I wish Hotel Dusk: Room 215 was more accessible than it is. It has all the requisite ingredients to become a giant hit. It’s a Japanese adventure game with a fantastic localisation, it was released on the Nintendo DS in 2007, at the height of its popularity, and it has a restless sketch-based visual style that immediately makes it stand out. The last decade’s seen plenty of similar Nintendo DS adventure games get another chance at life and become wildly successful: Ghost Trick, Phoenix Wright, and the Zero Escape series.
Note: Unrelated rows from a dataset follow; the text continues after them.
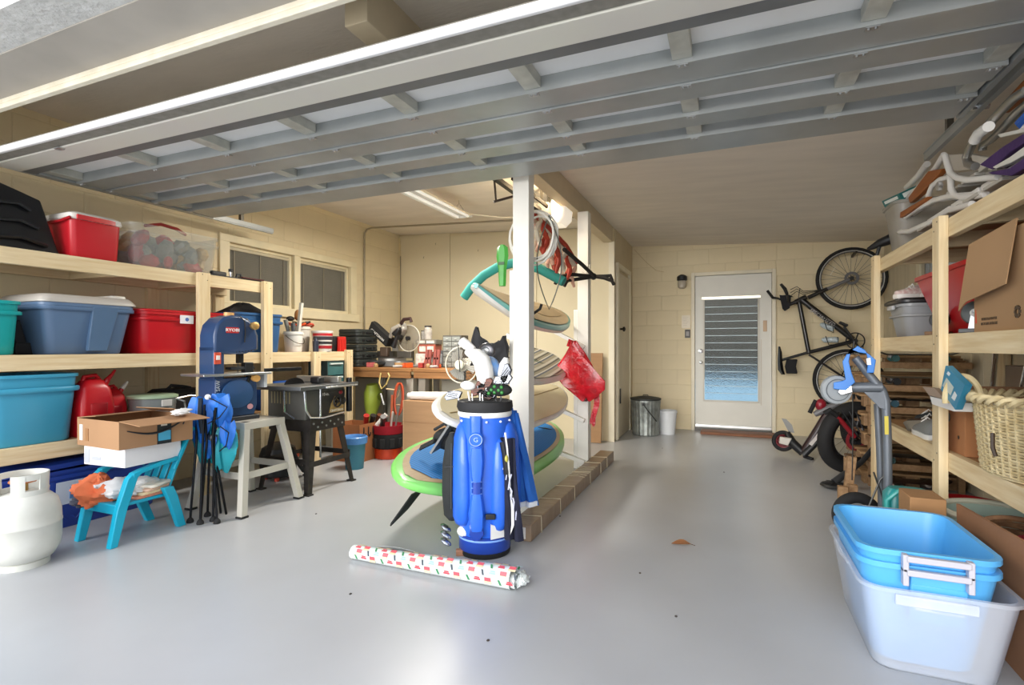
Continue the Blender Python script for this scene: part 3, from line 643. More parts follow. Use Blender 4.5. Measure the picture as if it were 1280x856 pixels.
# --- top shelf
bp = thing('plastic_liner', 'large black moulded plastic liner leaning at the left end of the top shelf', 'liner', (-3.86, 1.70, 1.65))
q = [(.13, -.20, 0), (.12, .17, 0), (.05, .105, .33), (.05, -.20, .42)]
MB().poly(q, (-.10, 0, .0)).build('shell', mat('black_abs', '141518', rough=.35, var=.2), bp, bevel=.01)
for k in range(3): MB().tube([(.135-.02*k, -.18, .06+.1*k), (.13-.02*k, -.02, .08+.1*k), (.125-.02*k, .10-.03*k, .05+.1*k)], .012, 6).build('moulded_ridge', MATS['black_abs'], bp)
ck = thing('cooler', 'red cooler with white lid and red swing handle on the top shelf', 'cooler', (-3.83, 2.04, 1.65))
MB().loft([rrect(.25, .25, .03, 0), rrect(.27, .27, .035, .02), rrect(.29, .29, .035, .235)]).build('body', plastic('c4202c'), ck)
MB().loft([rrect(.30, .30, .035, .236), rrect(.31, .31, .035, .245), rrect(.30, .30, .035, .27), rrect(.25, .25, .035, .285)]).build('lid', plastic('e9e6df'), ck)
MB().loft([[V(.155+dx, -.12+dy, z) for dx, dy in ((0, 0), (.012, 0), (.012, .18), (0, .22))] for z in (.235, .262)]).build('handle', plastic('d03038'), ck)
MB().tube([(.148, -.15, .24), (.07, -.165, .22), (-.07, -.165, .22), (-.148, -.15, .24)], .008, 6).build('handle_side', plastic('b01c26'), ck)
clearm = mat('clear_plastic', 'b9beba', rough=.15, alpha=.22, var=.05); milk = mat('milky_plastic', 'e2e9f4', rough=.3, alpha=.34, var=.03)
cb = tote('clear_bin', 'clear plastic bin full of red and gold odds and ends on the top shelf', 2.22, 2.90, 1.65, .29, '', material=clearm, depth=.42, taper=.9)
tag(cb, cb['label'], 'storage bin')
random.seed(11)
for k in range(40):
    x, y_, z_ = random.uniform(-.12, .11), random.uniform(-.25, .25), random.uniform(.03, .20)
    c_ = ['b3222a', '8c8f86', 'c7a15b', '8c8f86', '7a7f7a', 'b3222a'][k % 6]
    o = MB().ball((0, 0, 0), (random.uniform(.05, .10), random.uniform(.05, .09), random.uniform(.03, .06)), 7, 5).build('trinket', mat('trinket_'+c_, c_, rough=.4, var=.3, scale=20), None, sharp=10, loc=(cb.location.x+x, cb.location.y+y_, cb.location.z+z_+.02), rot=(random.random()*3, random.random()*3, 0))
    tag(o, {'b3222a': 'small red crumpled ornament inside the clear bin on the top shelf', '8c8f86': 'small grey-green crumpled ornament inside the clear bin on the top shelf', 'c7a15b': 'small gold crumpled ornament inside the clear bin on the top shelf', 'd8d4c8': 'small cream crumpled ornament inside the clear bin on the top shelf', '7a7f7a': 'small dark grey crumpled ornament inside the clear bin on the top shelf'}[c_], 'ornament', 'ornaments of colour '+{'b3222a': 'red', '8c8f86': 'grey-green', 'c7a15b': 'gold', 'd8d4c8': 'cream', '7a7f7a': 'dark grey'}[c_]+' in the clear bin')
tag(MB().tube([(-3.80, 2.40, 1.955), (-3.78, 2.50, 1.985), (-3.78, 2.62, 1.975), (-3.80, 2.70, 1.95)], .012, 6).build('red_handle_strap', plastic('8e2a26')), 'dark red strap handle lying across the rim of the clear bin', 'strap')
cl = thing('bar_clamp', 'long black bar clamp with chrome knobs at the end of the top shelf', 'clamp', (-3.68, 3.02, 1.65))
MB().bx(-.02, -.30, .0, .02, .28, .012).build('bar', mat('clamp_black', '1c1a1a', rough=.5), cl)
MB().box((0, -.14, .026), (.04, .12, .03)).build('jaw', BLACK, cl, bevel=.006)
MB().cyl((0, -.03, .012), (0, -.03, .05), .012).build('knob', CHROME, cl); MB().cyl((0, -.03, .051), (0, -.03, .075), .016).build('knob_cap', BLACK, cl)
MB().tube([(0, .02, .013), (0, .03, .04), (0, .06, .045), (0, .07, .013)], .008, 6).build('trigger', BLACK, cl)
MB().bx(-.03, .06, -.0, .03, .27, .010).xf(Matrix.Translation((0.0, 0, .0125))).build('pad', mat('maroon', '4c1f1d', rough=.7), cl)
# --- middle shelf
tote('teal_tote', 'teal plastic tote cut off by the left edge, on the middle shelf', 1.47, 1.67, 1.057, .30, '12a0a0', taper=.82)
fc = thing('folded_bracket', 'black folding gadget with a ridged arm behind the teal tote', 'bracket', (-3.92, 1.86, 1.057))
MB().bar((.0, -.10, .03), (0, -.14, .2), .05, .05).bx(-.04, -.15, 0, .05, .04, .07).build('frame', BLACK, fc, bevel=.004)
MB().bar((.06, .10, .0), (.06, -.02, .21), .03, .012).build('ridged_arm', BLACK, fc)
bt = tote('blue_tote', 'grey-blue tote with a light grey snap lid on the middle shelf', 1.73, 2.27, 1.057, .36, '5c7696', taper=.80, lid='b9b4ac', lidh=.05, depth=.5)
MB().loft([rrect(.20, .10, .02, .36, cx=.10, cy=.18), rrect(.19, .09, .02, .378, cx=.1, cy=.18)]).build('lid_latch', plastic('d8d4cb'), bt)
MB().loft([[V(x, y_, z) for x, y_ in ((.20, a), (.248-.02*(1-z/.26), a), (.248-.02*(1-z/.26), b_), (.20, b_))] for z, a, b_ in ((.02, -.02, .09), (.30, .0, .15))]).build('front_panel', plastic('54708f'), bt, bevel=.004)
rt = tote('red_tote', 'bright red tote with a white label at its corner on the middle shelf', 2.28, 2.98, 1.057, .31, 'c41a24', taper=.93, lid='c41a24', lidh=.02)
MB().bx(.2225, -.075, .215, .2345, .02, .275).build('sticker', painted('e9eaf0'), rt)
MB().lathe([(.001, 0), (.014, .0005), (.001, .001)], 14, axis='x').build('sticker_oval', painted('4d6fb5'), rt, loc=(.2347, -.03, .245), rot=None)
nb = tote('navy_tote', 'blue tote with a crumpled black bag on it, between the two tall pine posts', 3.02, 3.53, 1.057, .33, '2f5f92', taper=.9, lid=None)
MB().loft([[V(.17*k*math.cos(t)*(1+.2*math.sin(3*t)), .2*k*math.sin(t)*(1+.15*math.sin(5*t)), z+.012*math.sin(4*t)) for t in [2*PI*i/20 for i in range(20)]] for k, z in ((1, .30), (.98, .34), (.7, .37), (.35, .41), (.05, .42))]).xf(Matrix.Translation((nb.location.x-.0, nb.location.y-.02, nb.location.z))).build('tmp', fabric('2b2b2b')).name
o = bpy.data.objects['tmp']; o.name = 'rubbish_bag'; tag(o, 'crumpled dark grey plastic bag lying in the blue tote between the tall posts', 'bag')
def bucket(name, label, loc, r, h, m, n=24, taper=.86, handle=None, cat='bucket', rim=True, lid=None):
    t = thing(name, label, cat, loc)
    pr = [(r*taper*.98, 0), (r*taper, .004), (r, h-.03), (r+(.008 if rim else 0), h-.028), (r+(.008 if rim else 0), h-.012), (r+.002, h-.01), (r+.002, h), (r-.004, h), (r*taper-.004, .006)]
    MB().lathe(pr, n).build('body', m, t, sharp=50)
    if lid: MB().lathe([(r+.005, h+.001), (r+.012, h+.003), (r+.012, h+.018), (r-.01, h+.02), (r-.02, h+.012), (.001, h+.012)], n).build('lid', lid, t, sharp=50)
    if handle: MB().tube([(r*math.cos(a)+.012*math.cos(a), (r+.01)*math.sin(a)*1.0, h-.035-handle*math.sin((a-(-PI/2))/PI*PI)) for a in [-PI/2+PI*i/12 for i in range(13)]], .003, 6).build('handle', metal('4a4742'), t)
    return t
wbk = bucket('white_bucket', 'white bucket of tools with a thin wire handle on the middle shelf', (-3.78, 3.74, 1.057), .085, .19, painted('e8e6e0', .45), handle=.08)
tl = tag(MB().bar((-3.77, 3.77, 1.10), (-3.74, 3.80, 1.52), .028, .028).build('white_stick', painted('dedbd0')), 'white painted stick standing in the white bucket', 'stick')
for i, (dx, dy, hh, c_, l_) in enumerate(((-.03, -.04, .30, '8a8a86', 'grey handled tool leaning in the white bucket'), (.02, -.02, .27, '5f6265', 'dark grey tool handle in the white bucket'), (-.02, .02, .25, 'a9aaa8', 'pale grey tool handle beside the white stick'))):
    tag(MB().tube([(-3.78+dx*.5, 3.74+dy*.5, 1.075), (-3.78+dx, 3.74+dy, 1.057+hh*.7), (-3.78+dx*1.2, 3.74+dy*1.5, 1.057+hh)], [.01, .016, .02], 8).build('hand_tool', plastic(c_)), l_, 'tool')
wb2 = bucket('putty_pail', 'second white pail with orange cords piled on it, behind the painted tub', (-3.98, 4.02, 1.057), .10, .25, painted('ddd9cf', .5))
for k, (y_, z_, c_, l_) in enumerate(((-.06, .27, 'd8542a', 'coil of orange cord on the rear white pail'), (.0, .285, '201e1e', 'small black coil of cable on the rear white pail'), (.05, .265, 'd24a33', 'red-orange coil of cord on the rear white pail'))):
    tag(MB().tube([(-3.96+.09*math.cos(a), 4.02+y_+.06*math.sin(a), 1.057+z_+.012*math.sin(2*a+k)) for a in [PI*2*i/14 for i in range(14)]], .012, 6, closed=True).build('cord_coil', plastic(c_), None), l_, 'cord')
tag(MB().ball((-3.99, 4.0, 1.42), (.03, .03, .055), 10, 8).build('leather_glove', mat('tan_leather', '9c6b3c', rough=.8, bump=.3)), 'tan leather glove on top of the orange cords', 'glove')
tag(MB().ball((-3.90, 3.82, 1.375), (.03, .045, .025), 10, 8).build('work_light', BLACK), 'small black work light lying behind the white bucket', 'lamp')
pc = thing('paint_tub', 'white tub with a red and black printed label on the middle shelf', 'tub', (-3.72, 4.05, 1.057))
MB().lathe([(.085, 0), (.088, .004), (.098, .185), (.103, .187), (.103, .205), (.001, .205)], 24).build('body', painted('e6e2dc', .4), pc, sharp=50)
for a0, z0_, z1_, c_, nm in ((0, .03, .06, 'a8222c', 'red_band'), (0, .075, .10, '2d2b2c', 'black_band'), (0, .115, .15, '35313a', 'black_band'), (0, .155, .18, 'c0242e', 'red_band')):
    rr_ = lambda z: .0895+(.0098*z/.185)
    MB().loft([[V(rr_(z)*math.cos(t), rr_(z)*math.sin(t), z) for t in [-1.9+2.6*i/14 for i in range(15)]] for z in (z0_, z1_)], cap0=False, cap1=False, closed=False).build(nm, painted(c_), pc)
tag(MB().lathe([(.026, 0), (.028, .1), (.012, .12), (.012, .14)], 12, c=(-3.66, 3.90, 1.057)).build('spray_bottle', plastic('2b3040')), 'small dark blue bottle beside the painted tub', 'bottle')
tb = thing('tool_box', 'black tool box with a bright red ribbed end on the middle shelf', 'tool box', (-3.78, 4.22, 1.058))
MB().loft([rrect(.20, .18, .02, 0, cy=-.02), rrect(.22, .20, .02, .14, cy=-.02), rrect(.20, .18, .02, .155, cy=-.02)]).build('body', BLACK, tb)
MB().bx(.112, -.02, .0, .135, .09, .15).build('end_panel', plastic('c8261f'), tb, bevel=.004)
for k in range(4): MB().bx(.1355, -.01+.026*k, .01, .143, .002+.026*k, .12).build('rib', plastic('d8322a'), tb)
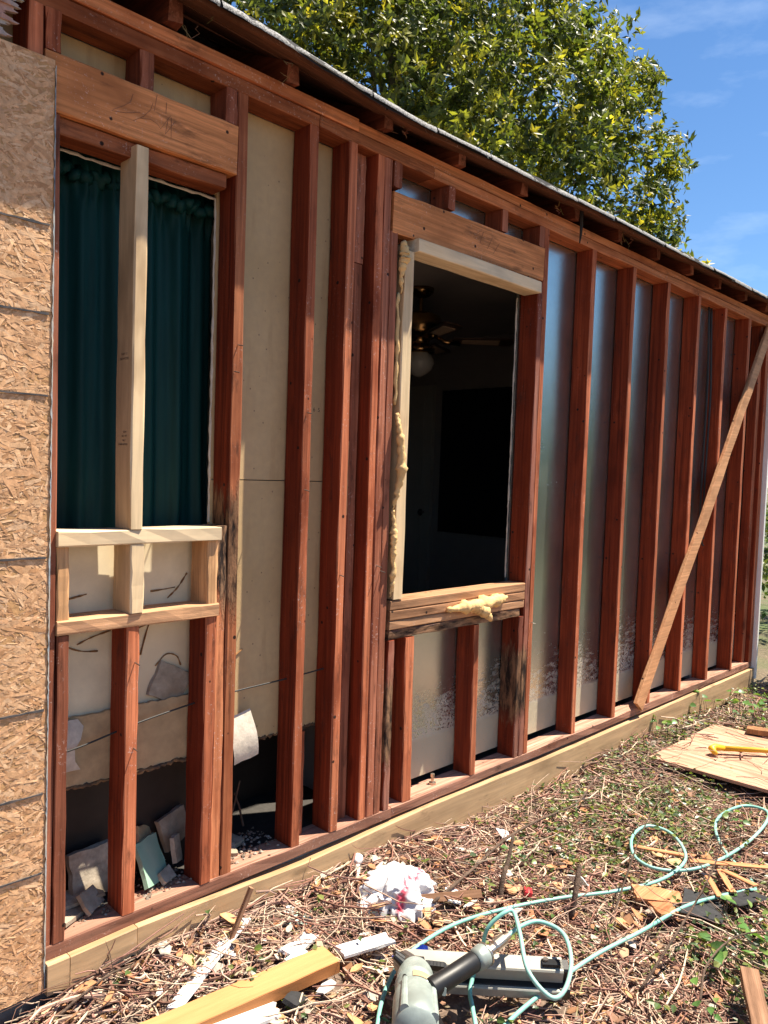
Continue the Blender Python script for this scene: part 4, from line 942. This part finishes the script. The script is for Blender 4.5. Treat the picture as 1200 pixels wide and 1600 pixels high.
stem('vine_stem', [(2.0, -.33, -.18), (2.25, -.30, -.165), (2.5, -.26, -.15), (2.75, -.25, -.15), (3.0, -.28, -.14), (3.25, -.22, -.12)], (.006, .004), 'long grey vine stem lying along the foot of the wall', 'vine', 0, 4)
stem('vine_stem', [(.62, -.06, -.07), (.80, -.06, -.16), (.90, -.07, -.125), (1.0, -.055, -.11), (1.12, -.05, -.135)], (.006, .002), 'pale dead vine arching over the board joint at lower left', 'vine', 0, 2)
stem('vine_stem', [(2.20, -1.15, -.2), (2.32, -1.12, -.16), (2.5, -1.14, -.14), (2.65, -1.25, -.13)], (.004, .002), 'pale vine stem passing the brown board at lower right', 'vine', 0, 2)
random.seed(99)
# ------------------------------------------------------------------ ground litter (stuff)
def in_view(x, y):
    d = Vector((x, y, -.2))-CAM; zc = d.dot(fw)
    if zc < .3: return False
    u, v = d.dot(rt)/zc, d.dot(up)/zc
    return -.62 < u < .62 and -.80 < v
def sample_ground(n, xr=(.3, 7), yr=(-2.2, .02), dens=None):
    out = []
    while len(out) < n:
        x = rnd(*xr); y = rnd(*yr)
        if not in_view(x, y): continue
        dist = math.hypot(x, y+1.98)
        if random.random() > min(1, (2.6/dist)**1.5): continue
        if dens and random.random() > dens(x, y): continue
        out.append((x, y))
    return out
def over_sheet(x, y): return 3.86 < x < 4.72 and -1.41 < y < -.19
def seg_d(x, y, a, b):
    a, b, p = Vector(a[:2]), Vector(b[:2]), Vector((x, y)); t = max(0, min(1, (p-a).dot(b-a)/(b-a).length_squared)); return (p-(a+(b-a)*t)).length
def blocked(x, y):
    return seg_d(x, y, (1.53, -.34), (.72, -.24)) < .05 or seg_d(x, y, NO, ME_) < .05 or seg_d(x, y, B0, B1) < .07 or seg_d(x, y, H0, H1) < .04 or math.hypot(x-1.945, y+.215) < .1 or seg_d(x, y, (2.366, -1.222), (2.06, -1.375)) < .03
tw_cols = [(.26, .13, .095), (.33, .19, .14), (.20, .10, .075), (.42, .29, .215), (.50, .38, .285), (.30, .165, .135), (.37, .24, .19), (.58, .46, .34), (.16, .085, .06), (.45, .31, .23)]
m = MB()
for (x, y) in sample_ground(11500):
    near = math.exp(-((y+.12)/.25)**2)
    z = gz(x, y)+abs(random.gauss(0, .014))+.012*near+(.06 if over_sheet(x, y) and random.random() < .0 else 0)
    if over_sheet(x, y) and random.random() < .93: continue
    if over_sheet(x, y): z = -.145
    ln = rnd(.04, .26) if random.random() < .8 else rnd(.25, .5); a = rnd(0, 6.283); n = 5; p = Vector((x, y, z)); q = []
    rr = rnd(.0009, .0026) if random.random() < .85 else rnd(.0026, .005); k = rnd(-.5, .5); pit = random.gauss(0, .10)
    for i in range(n):
        q.append(p.copy()); a += k+rnd(-.35, .35); p = p+Vector((math.cos(a), math.sin(a), pit+rnd(-.12, .12)))*(ln/n)
        if p.y > -.024: p.y = -.024-rnd(0, .004)
        p.z = max(p.z, gz(p.x, p.y)+.002)
    if any(blocked(p_.x, p_.y) for p_ in q) and random.random() < .93: continue
    m.tube(q, [rr, rr, rr*.9, rr*.8, rr*.6], 4, mul(random.choice(tw_cols), rnd(.8, 1.3)), False)
tag(m.build('twig_litter', M['twig']), 'matted reddish brown twigs and dry vines covering the ground', 'twigs', None, 'stuff')
m = MB()
chip_cols = [(.42, .24, .13), (.5, .33, .2), (.33, .17, .09), (.55, .42, .3), (.25, .14, .09), (.42, .36, .3), (.45, .2, .1)]
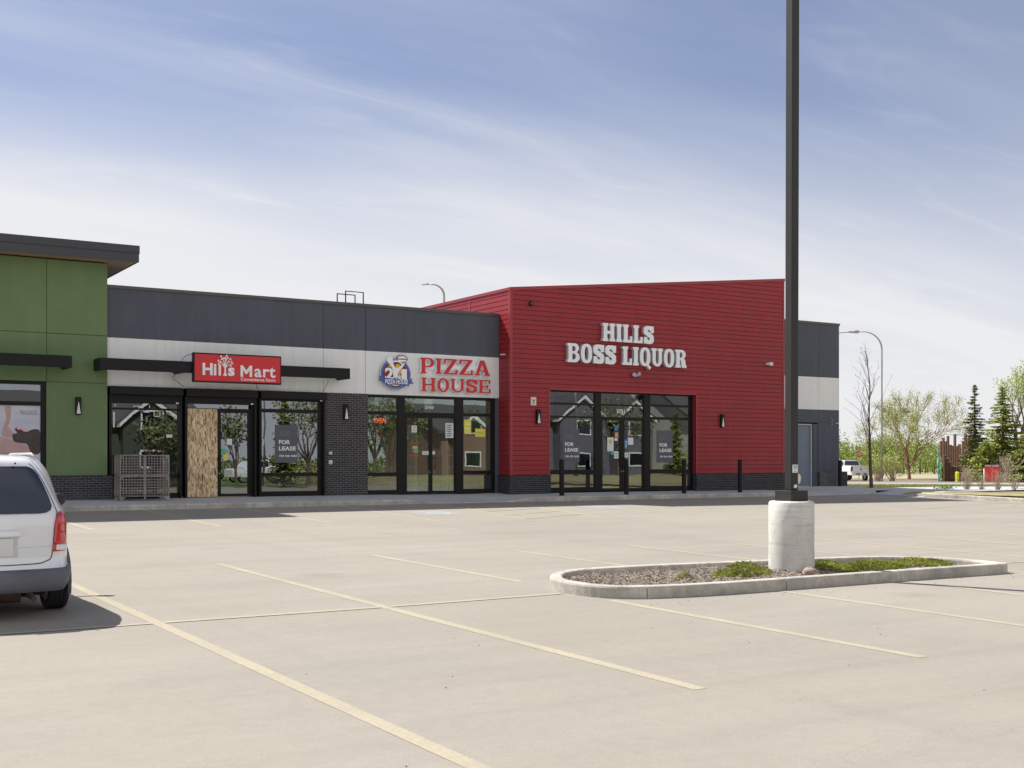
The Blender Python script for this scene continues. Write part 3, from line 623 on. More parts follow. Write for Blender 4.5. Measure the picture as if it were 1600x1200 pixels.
def floor_and_room(parent, x0, x1, y0, y1, wall, m2='infloor'):
    rm = MB(); rm.quad((x0, y0, F0 + .002), (x1, y0, F0 + .002), (x1, y1, F0 + .002), (x0, y1, F0 + .002)); obj('floor', rm, m2, parent)
    rm = MB(); rm.box(x0, x1, y1, y1 + .1, F0, 4.3); rm.box(x0 - .05, x0 + .05, y0, y1 - .01, F0, 4.3); rm.box(x1 - .05, x1 + .05, y0, y1 - .01, F0, 4.3); rm.box(x0 - .04, x1 + .04, y0, y1 - .01, 4.31, 4.4)
    obj('interior_wall', rm, wall, parent)
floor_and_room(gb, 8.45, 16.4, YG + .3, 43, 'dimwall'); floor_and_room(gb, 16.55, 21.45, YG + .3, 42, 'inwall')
YF = YG + .03
# shop A
wa = window(gb, 8.42, 10.53, F0, 3.94, YF, [(8.50, 10.46)], [(.83, 1.27), (1.40, 3.27), (3.325, 3.46)])
wc = window(gb, 12.90, 15.11, F0, 3.94, YF, [(12.99, 14.90)], [(.83, 1.295), (1.405, 3.28), (3.39, 3.64)])
wbn = window(gb, 10.62, 12.87, F0, 3.94, YF, [(10.70, 12.64)], [(3.365, 3.485)], lower=False)
# the frame above has solid bars below the transom: build the doorway in front of it
def door(parent, x0, x1, z0, z1, y, gx0, gx1, gz0, gz1, gl, hx, side):
    d = MB(); d.box(x0, gx0, y, y + .05, z0, z1); d.box(gx1, x1, y, y + .05, z0, z1); d.box(gx0, gx1, y + .003, y + .047, z0, gz0); d.box(gx0, gx1, y + .003, y + .047, gz1, z1)
    o = obj('door', d, 'black', parent); obj('pane', MB().box(gx0 - .01, gx1 + .01, y + .02, y + .03, gz0 - .01, gz1 + .01), gl, o)
    if hx is not None:
        h = MB(); h.tube([(hx, y, 1.55), (hx, y - .07, 1.55), (hx, y - .09, 1.58), (hx, y - .09, 1.86), (hx, y - .07, 1.89), (hx, y, 1.89)], .014, 8); obj('handle', h, 'black', o)
        obj('lock', MB().tube([(hx + side * .0, y - .008, 1.40), (hx, y + .01, 1.40)], .02, 10), 'steel', o)
    return o
# replace solid lower part: rebuild frame for the door bay
bpy.data.objects.remove(wbn.children[0]); bpy.data.objects.remove(wbn)
fb = MB(); fb.box(10.62, 10.70, YF, YF + .11, F0, 3.94); fb.box(12.68, 12.87, YF, YF + .11, F0, 3.94); fb.box(10.70, 12.68, YF + .004, YF + .106, 3.49, 3.94); fb.box(10.70, 12.68, YF + .004, YF + .106, 3.315, 3.365)
wB = obj('window', fb, 'black', gb); obj('pane', MB().box(10.69, 12.62, YF + .045, YF + .055, 3.36, 3.495), 'glass', wB)
door(gb, 11.64, 12.68, F0 + .01, 3.312, YF + .02, 11.75, 12.585, .78, 3.235, 'glass', 11.70, -1)
tag(obj('strand_board_panel', MB().box(10.71, 11.632, YF - .012, YF + .016, F0 + .005, 3.345), 'osb', origin=(11.17, YF, F0)), 'sheet of bare strand board covering the broken door leaf', 'board')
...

Despite what the PEGI 12 rating on the box art says, Hotel Dusk is aimed at a more mature audience. You play as Kyle Hyde, a former detective who quit the force after killing his partner during a case. This trauma ends up haunting Hyde in every aspect of his life, and daily, he refuses to accept that his partner is really gone. Since leaving the police, Hyde’s taken up a job as a door-to-door salesman, but it’s his search for answers surrounding his partner’s disappearance that brings him to Hotel Dusk.

It sounds intense, but Hotel Dusk isn’t entirely doom-laden. It’s hilarious when it needs to be, and more than anything, it’s a relaxing text-heavy experience. You spend the entirety of the game inside the hotel, and all you do as Hyde is walk around the various rooms, investigate clues, solve puzzles, and have conversations with the hotel’s other guests. It might be the least “adventure” ever put into an adventure game. The other residents staying at the Hotel Dusk are equally as complex as Hyde, each holding on to some sort of event in their past that they can’t let go of. And as an ex-detective, Hyde can’t help himself from getting involved in other people’s lives in the first place.